Осунувшийся, белый, скорбно глядел он на свой народ, на алое сияние, осветившее ночь.
«Ура!» не смолкало. Народ тянул к нему руки, бабы падали на колени, голосили, плакали: кормилец, спаси! Сгорело всё, до последней ниточки. Глаза государя налились слезами.
Довольно. Я бросаю перо.
«Пожарная» статья
Пламя полыхало всю ночь. Наутро солнце озарило то, что осталось после пожара: «…там, где кипела деятельность, где стояли сотни лавок, набитые товаром, где тысячи торговцев зарабатывали себе хлеб, было гладкое поле; только кой-где на земле тлелись уголья, да стояли почернелые остовы каменных строений и придавали еще более ужаса этой страшной картине разрушения»214. На месте скученного торгового города тянулся едкий дым.
«В несчастный день 28 мая… сгорел Апраксин двор, Толкучий рынок, Щукин двор, много капитальных домов частных владельцев, дом Министерства внутренних дел, Чернышев и Апраксин переулки и многие дома и деревянные дворы по левой стороне Фонтанки, Троицкий переулок от Пяти углов до Щербакова переулка, Щербаков переулок, барки и рыбные садки по Фонтанке»215, – писал Лесков 30 мая 1862 года в печально знаменитой статье «Настоящие бедствия столицы», опубликованной в «Северной пчеле», не подозревая, как скоро это пламя поглотит и его самого.

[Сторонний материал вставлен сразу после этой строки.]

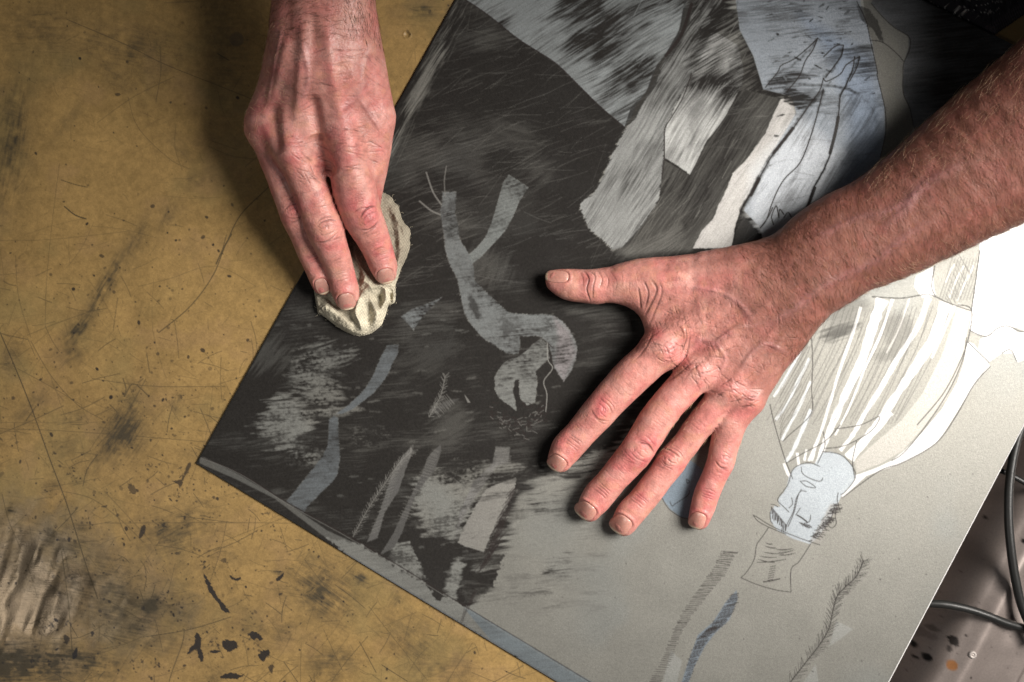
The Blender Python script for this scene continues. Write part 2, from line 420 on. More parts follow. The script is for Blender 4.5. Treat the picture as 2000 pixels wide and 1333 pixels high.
# skin folds between thumb and palm
for pts, a, w in (([(1246, 560), (1250, 580), (1254, 604)], 1.2, 1.8), ([(1256, 548), (1266, 572), (1262, 602)], 1.1, 1.7), ([(1270, 545), (1282, 566), (1272, 596), (1262, 618)], 1.2, 2.2),
               ([(1286, 548), (1292, 570), (1284, 600), (1268, 640)], .8, 2.0), ([(1262, 640), (1256, 660), (1240, 690)], .9, 2.2), ([(1276, 650), (1262, 680), (1240, 704)], .7, 1.8),
               ([(1336, 640), (1340, 662), (1333, 690)], 1.3, 1.6), ([(1346, 650), (1346, 676), (1338, 700), (1312, 728), (1284, 752)], 1.1, 1.6), ([(1360, 700), (1330, 728), (1300, 748), (1282, 756)], .9, 2.0)):
    stroke(groove, pts, 86, w, a)
stroke(relief, [(1330, 636), (1338, 656), (1334, 680)], 88, 3.2, 2.0)
# knuckles of the back of the hand, netted skin
for x, y, r in ((1296, 682, 30), (1368, 732, 28), (1425, 762, 24), (1464, 782, 22)):
    blob(relief, x, y, 92, r, r*.8, .8, 4.5); blob(red, x, y, 92, r*1.3, r*1.1, .8, .42)
    for _ in range(16):
        a = random.choice((.9, -.35, .3))+random.uniform(-.3, .3); px = x+random.gauss(0, r*.55); py = y+random.gauss(0, r*.55); l = random.uniform(6, 14)
        stroke(groove, [(px-l*math.cos(a), py-l*math.sin(a)), (px+random.uniform(-2, 2), py+random.uniform(-2, 2)), (px+l*math.cos(a), py+l*math.sin(a))], 92, 1.2, random.uniform(.4, .9))
for _ in range(260):                                          # net of small creases over the back of the hand
    t = random.random(); u = random.uniform(-1, 1)
    x = 1300+t*210+u*60; y = 700-t*110+u*75+20; a = random.choice((2.45, 1.3, .25))+random.uniform(-.25, .25); l = random.uniform(4, 13)
    stroke(groove, [(x-l*math.cos(a), y-l*math.sin(a)), (x, y+random.uniform(-2, 2)), (x+l*math.cos(a), y+l*math.sin(a))], 98, 1.15, random.uniform(.15, .5))
# tendons
for pts in ([(1310, 670), (1380, 625), (1470, 575)], [(1378, 718), (1430, 655), (1500, 590)], [(1430, 750), (1470, 695), (1525, 620)], [(1470, 765), (1502, 705), (1540, 640)]):
    stroke(relief, pts, 105, 9, 2.4)
stroke(relief, [(1250, 545), (1320, 535), (1400, 520), (1480, 505)], 100, 11, 4.0)
stroke(relief, [(1300, 600), (1370, 585), (1440, 560)], 100, 14, -3.2)
stroke(relief, [(1330, 690), (1380, 655), (1450, 610)], 100, 12, -2.0)
# veins
for pts, w, a in (([(1480, 640), (1440, 640), (1400, 668), (1372, 665), (1350, 690)], 4.5, 1.8), ([(1400, 668), (1420, 700), (1410, 730)], 4, 1.6), ([(1540, 690), (1500, 672), (1470, 690), (1450, 725)], 4, 1.6),
                  ([(1480, 640), (1540, 610), (1600, 560), (1680, 520), (1740, 470), (1790, 440)], 6, 2.0), ([(1560, 480), (1640, 440), (1720, 415), (1780, 370)], 6, 1.6),
                  ([(1330, 560), (1390, 566), (1440, 590), (1480, 640)], 4.5, 1.6), ([(1690, 460), (1740, 415), (1760, 380), (1850, 330)], 7, 2.2)):
    stroke(relief, pts, 120, w, a); stroke(vein, pts, 120, w*1.5, .6)
stroke(relief, [(1600, 560), (1700, 490), (1800, 450), (1920, 390)], 190, 30, 3.5)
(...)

«Да когда же в России что-нибудь не горело? Из этого петербургского удивления перед пожарами и поджогами только видно, что Петербург в самом деле иностранный город»216, – язвил из Лондона Герцен. В самом деле, в то время редкая газетная хроника обходилась без сообщения об очередном пожаре – загорался то дом, то амбар, то сарай, то поленница, обычно по чьей-нибудь оплошности. Пламя уничтожало дома, улицы, кварталы. Тот же Орел полыхал многократно, за что и удостоился от Лескова презрительного «прогорелый». Но и на этом неизменном русском огненном фоне весенние пожары 1862 года выглядели страшно, необъяснимо.
За две последние майские недели Петербург пережил больше полутора десятков пожаров. Что-нибудь вспыхивало буквально ежедневно, иногда и дважды в день. Лиговка, Нарвская, Рождественская, Каретная, Московская часть, Петербургская сторона, Большая и Малая Охта. Эта системность наводила и простой народ, и власти на мысль о поджигателях. Но, перебирая кандидатов в злоумышленники, никто и думать не хотел о самом очевидном: правила пожарной безопасности не только не соблюдались – они попирались, высмеивались, особенно на Апраксином дворе.
В квадрат, ограниченный тремя улицами, а четвертой гранью прижатый к Фонтанке, был втиснут городок торговых лавок, набитых горючими вещами: ветошью, паклей, смолой, серой, воском, порохом и просто старым тряпьем, книжками – от кургановского «Письмовника» до старых номеров новиковских журналов, пачками литографированных портретов давно забытых генералов.
«Узенькие переулки лабиринта были вымощены сплошь тоненькими дощечками. В каждой лавчонке дымились чайники с горячим чаем, – описывал Апрашку критик Александр Скабичевский. – Надо прибавить к этому громадную часовню среди лабиринта, где теплились массы неугасимых лампад и горели тысячи свечей, ежедневно ставившихся благочестивыми торговцами. Принимая всё это в соображение, остается только удивляться, как мог уцелеть такой базар в азиатском вкусе до 1862 года!»217
Зимой лавки не отапливались, торговцы стояли на сквозном ветре при любой погоде. Неудобно, тяжко, холодно – что ж… Не гляди на лицо, гляди на обычай. Обычай и грел, место было насиженное, отстраивать новые отапливаемые ряды в другой части города или даже по соседству никто не хотел. Покупатель приходил сюда по давней привычке, за любой надобностью, твердо зная: нигде не сыщешь – на Апрашке сыщешь. Мужик шел за подарками деревенской родне, барыня – за отрезом на платье, чиновник – за рождественской игрушкой для сына, хозяйка – за новой кастрюлей.
Было чему полыхнуть! К тому же ветер к вечеру обратился чуть не в ураган. И всё-таки в пожаре винили не ветер, не скученность, не лампадки – студентов, поляков, злых людей. Мещанина Ивана Петрова, просившего милостыню218; загадочного человека, шагавшего по набережной Мойки: на нем вдруг загорелось пальто, он сбросил его в реку и убежал. Полицейские выловили пальто из воды, обнаружили в карманах «стклянку с спиртовою жидкостью, несколько газовых металлических рожков и связку ключей»219, но хозяина так и не отыскали.